The problem: From the data that follows, print exactly the lines starting at the one containing "Continue the Blender" and ending at the one containing "o = bpy.data.objects.new('screw', sme); o.location = (-.0001"; include both of them and nothing more.
-- START OF Records shown --
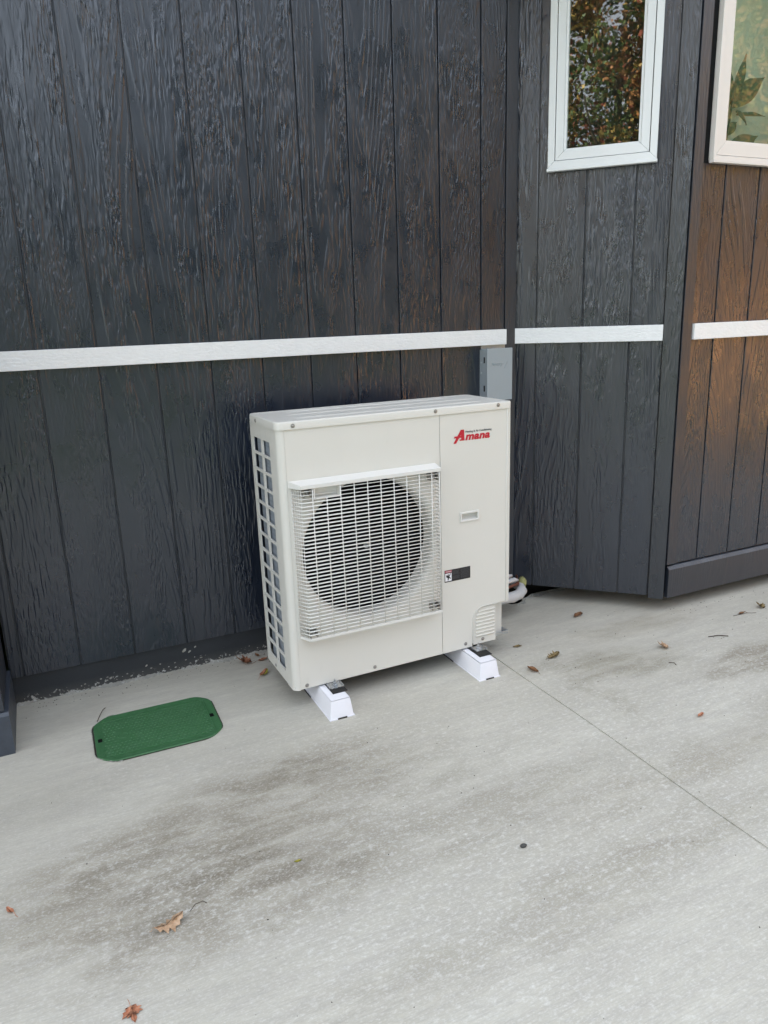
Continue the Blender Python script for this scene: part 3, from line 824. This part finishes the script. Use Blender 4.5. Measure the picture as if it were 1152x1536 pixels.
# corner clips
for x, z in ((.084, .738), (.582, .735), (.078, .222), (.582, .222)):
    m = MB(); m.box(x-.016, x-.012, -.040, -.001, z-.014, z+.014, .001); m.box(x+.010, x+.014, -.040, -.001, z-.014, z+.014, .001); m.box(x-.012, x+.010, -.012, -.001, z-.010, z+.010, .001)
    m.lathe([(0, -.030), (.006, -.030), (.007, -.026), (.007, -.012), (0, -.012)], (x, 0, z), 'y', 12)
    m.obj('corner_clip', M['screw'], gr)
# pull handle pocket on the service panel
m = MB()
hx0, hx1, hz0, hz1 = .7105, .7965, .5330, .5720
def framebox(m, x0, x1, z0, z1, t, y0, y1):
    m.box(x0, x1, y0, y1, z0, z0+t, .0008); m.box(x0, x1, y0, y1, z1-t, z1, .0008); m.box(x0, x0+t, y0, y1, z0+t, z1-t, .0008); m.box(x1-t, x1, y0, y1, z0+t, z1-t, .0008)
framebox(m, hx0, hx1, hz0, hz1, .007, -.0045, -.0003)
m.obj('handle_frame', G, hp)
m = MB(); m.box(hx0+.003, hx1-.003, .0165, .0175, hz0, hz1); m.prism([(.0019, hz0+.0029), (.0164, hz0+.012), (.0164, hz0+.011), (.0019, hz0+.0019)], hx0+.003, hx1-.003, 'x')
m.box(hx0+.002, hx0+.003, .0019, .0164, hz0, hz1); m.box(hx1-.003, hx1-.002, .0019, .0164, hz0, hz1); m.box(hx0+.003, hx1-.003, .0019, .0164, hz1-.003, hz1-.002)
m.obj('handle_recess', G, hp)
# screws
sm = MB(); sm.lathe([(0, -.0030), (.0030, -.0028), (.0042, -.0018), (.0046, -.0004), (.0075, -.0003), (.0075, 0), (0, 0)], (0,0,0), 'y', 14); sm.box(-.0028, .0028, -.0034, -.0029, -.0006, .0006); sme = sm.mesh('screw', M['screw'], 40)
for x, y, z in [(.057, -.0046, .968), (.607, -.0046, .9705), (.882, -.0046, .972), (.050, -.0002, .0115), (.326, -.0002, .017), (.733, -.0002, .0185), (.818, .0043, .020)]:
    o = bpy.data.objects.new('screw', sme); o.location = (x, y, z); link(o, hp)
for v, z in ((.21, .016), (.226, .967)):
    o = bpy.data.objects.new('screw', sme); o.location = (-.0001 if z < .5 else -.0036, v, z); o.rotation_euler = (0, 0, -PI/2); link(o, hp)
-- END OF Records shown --
-- START OF Records shown --
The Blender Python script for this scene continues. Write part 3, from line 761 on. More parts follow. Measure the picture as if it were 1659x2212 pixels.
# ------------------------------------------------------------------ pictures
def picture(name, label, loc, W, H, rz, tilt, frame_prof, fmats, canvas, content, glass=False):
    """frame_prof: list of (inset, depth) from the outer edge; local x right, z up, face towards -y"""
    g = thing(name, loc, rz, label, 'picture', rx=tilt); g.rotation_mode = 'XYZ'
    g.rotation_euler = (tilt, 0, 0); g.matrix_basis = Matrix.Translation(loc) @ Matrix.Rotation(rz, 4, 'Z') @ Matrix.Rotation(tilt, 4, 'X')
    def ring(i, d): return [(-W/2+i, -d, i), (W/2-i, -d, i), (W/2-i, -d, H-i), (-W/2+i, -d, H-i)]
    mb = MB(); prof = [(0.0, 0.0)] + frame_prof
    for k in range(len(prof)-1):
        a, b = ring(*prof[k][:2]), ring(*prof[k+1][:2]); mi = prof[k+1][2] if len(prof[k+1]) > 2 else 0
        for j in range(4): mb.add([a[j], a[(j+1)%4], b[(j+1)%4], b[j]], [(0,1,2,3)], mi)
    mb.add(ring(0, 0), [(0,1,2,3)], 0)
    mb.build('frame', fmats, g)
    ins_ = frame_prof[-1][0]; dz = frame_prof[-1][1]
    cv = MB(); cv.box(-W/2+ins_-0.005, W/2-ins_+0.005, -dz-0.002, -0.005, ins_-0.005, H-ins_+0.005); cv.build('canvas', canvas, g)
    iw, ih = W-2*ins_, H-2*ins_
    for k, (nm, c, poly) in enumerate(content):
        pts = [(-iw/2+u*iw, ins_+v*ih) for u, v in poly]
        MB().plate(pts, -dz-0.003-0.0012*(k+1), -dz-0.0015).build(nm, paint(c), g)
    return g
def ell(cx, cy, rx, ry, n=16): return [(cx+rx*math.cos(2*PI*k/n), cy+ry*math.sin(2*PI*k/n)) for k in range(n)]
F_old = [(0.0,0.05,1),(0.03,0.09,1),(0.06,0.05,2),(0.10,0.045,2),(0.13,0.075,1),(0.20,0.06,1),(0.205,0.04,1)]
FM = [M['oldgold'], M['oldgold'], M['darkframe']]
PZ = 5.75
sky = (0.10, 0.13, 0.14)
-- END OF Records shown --
Solution below:
Continue the Blender Python script for this scene: part 3, from line 824. This part finishes the script. Use Blender 4.5. Measure the picture as if it were 1152x1536 pixels.
# corner clips
for x, z in ((.084, .738), (.582, .735), (.078, .222), (.582, .222)):
    m = MB(); m.box(x-.016, x-.012, -.040, -.001, z-.014, z+.014, .001); m.box(x+.010, x+.014, -.040, -.001, z-.014, z+.014, .001); m.box(x-.012, x+.010, -.012, -.001, z-.010, z+.010, .001)
    m.lathe([(0, -.030), (.006, -.030), (.007, -.026), (.007, -.012), (0, -.012)], (x, 0, z), 'y', 12)
    m.obj('corner_clip', M['screw'], gr)
# pull handle pocket on the service panel
m = MB()
hx0, hx1, hz0, hz1 = .7105, .7965, .5330, .5720
def framebox(m, x0, x1, z0, z1, t, y0, y1):
    m.box(x0, x1, y0, y1, z0, z0+t, .0008); m.box(x0, x1, y0, y1, z1-t, z1, .0008); m.box(x0, x0+t, y0, y1, z0+t, z1-t, .0008); m.box(x1-t, x1, y0, y1, z0+t, z1-t, .0008)
framebox(m, hx0, hx1, hz0, hz1, .007, -.0045, -.0003)
m.obj('handle_frame', G, hp)
m = MB(); m.box(hx0+.003, hx1-.003, .0165, .0175, hz0, hz1); m.prism([(.0019, hz0+.0029), (.0164, hz0+.012), (.0164, hz0+.011), (.0019, hz0+.0019)], hx0+.003, hx1-.003, 'x')
m.box(hx0+.002, hx0+.003, .0019, .0164, hz0, hz1); m.box(hx1-.003, hx1-.002, .0019, .0164, hz0, hz1); m.box(hx0+.003, hx1-.003, .0019, .0164, hz1-.003, hz1-.002)
m.obj('handle_recess', G, hp)
# screws
sm = MB(); sm.lathe([(0, -.0030), (.0030, -.0028), (.0042, -.0018), (.0046, -.0004), (.0075, -.0003), (.0075, 0), (0, 0)], (0,0,0), 'y', 14); sm.box(-.0028, .0028, -.0034, -.0029, -.0006, .0006); sme = sm.mesh('screw', M['screw'], 40)
for x, y, z in [(.057, -.0046, .968), (.607, -.0046, .9705), (.882, -.0046, .972), (.050, -.0002, .0115), (.326, -.0002, .017), (.733, -.0002, .0185), (.818, .0043, .020)]:
    o = bpy.data.objects.new('screw', sme); o.location = (x, y, z); link(o, hp)
for v, z in ((.21, .016), (.226, .967)):
    o = bpy.data.objects.new('screw', sme); o.location = (-.0001 if z < .5 else -.0036, v, z); o.rotation_euler = (0, 0, -PI/2); link(o, hp)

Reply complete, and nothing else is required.